Reading and understanding patterns exposes you to ideas that may find a place in your own software designs. Applying data access patterns involves several skills. The most important skill is being able to identify an appropriate pattern when an applicable problem arises. In some cases, problems match pattern descriptions exactly and obviously. Others require a certain amount of creativity to notice that a pattern may be specialized in ways other than what the examples in the text describe. Nearly as important is being able to identify when a chosen pattern does not apply to a given design problem. Inappropriate patterns can convolute your design and might force you to build awkward constructs that compromise your design goals.
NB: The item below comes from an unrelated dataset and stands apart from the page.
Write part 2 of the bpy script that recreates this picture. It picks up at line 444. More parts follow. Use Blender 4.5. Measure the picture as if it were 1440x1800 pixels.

Practice and a willingness to try and discard solutions are the best ways to attain these skills. Here are some general items to consider as you apply patterns:

  • Be familiar with the patterns— Read the pattern descriptions enough to understand what each pattern offers. You will not be able to apply a pattern with just this information. However, having a basic familiarity may remind you to investigate certain patterns in more detail when an applicable design or optimization problem presents itself.

  • Refer to patterns in design and code documentation— A great advantage of documenting patterns is defining reusable nomenclature. Documented patterns give names to general and proven ideas. Refer to any patterns that you apply in your design and code documentation. This gives the reader a place to look to understand your design at a broader level and also saves you from explaining your design in detail.

  • Change entity names to match your domain— Consider the class, interface, and operation names that patterns describe to be placeholders rather than final names. As you apply a pattern, replace its entity names with those that match your domain. Your code will make more sense to casual readers who are unfamiliar with the pattern.

  • Take liberties with the patterns— Patterns describe abstract design ideas that have broad application. If a pattern solves a particular problem for you, but does not directly fit into your existing design, then change it. Even if you use parts of a pattern or change its structure or interaction, it still adds value to your application, and it is still worth documenting. It is always better to keep your design clean than to strictly adhere to a pattern.

  • Do not constrain your design— Patterns are not a panacea for software design. Pattern catalogs collect and document related patterns, but they are by no means a totality of all solutions. Use patterns when they benefit your design, but do not constrain your design to the exclusive use of patterns.

  • Invent your own patterns— As you practice applying patterns to design and optimization problems, you may also begin to identify abstract solutions of your own. Take the time to document these as patterns using a form of your choice and refer to them in your design documentation. You can expand on your own patterns in one place and refer to them elsewhere. When you only have one place to document patterns, you are more likely to take the time to explain their concepts in detail.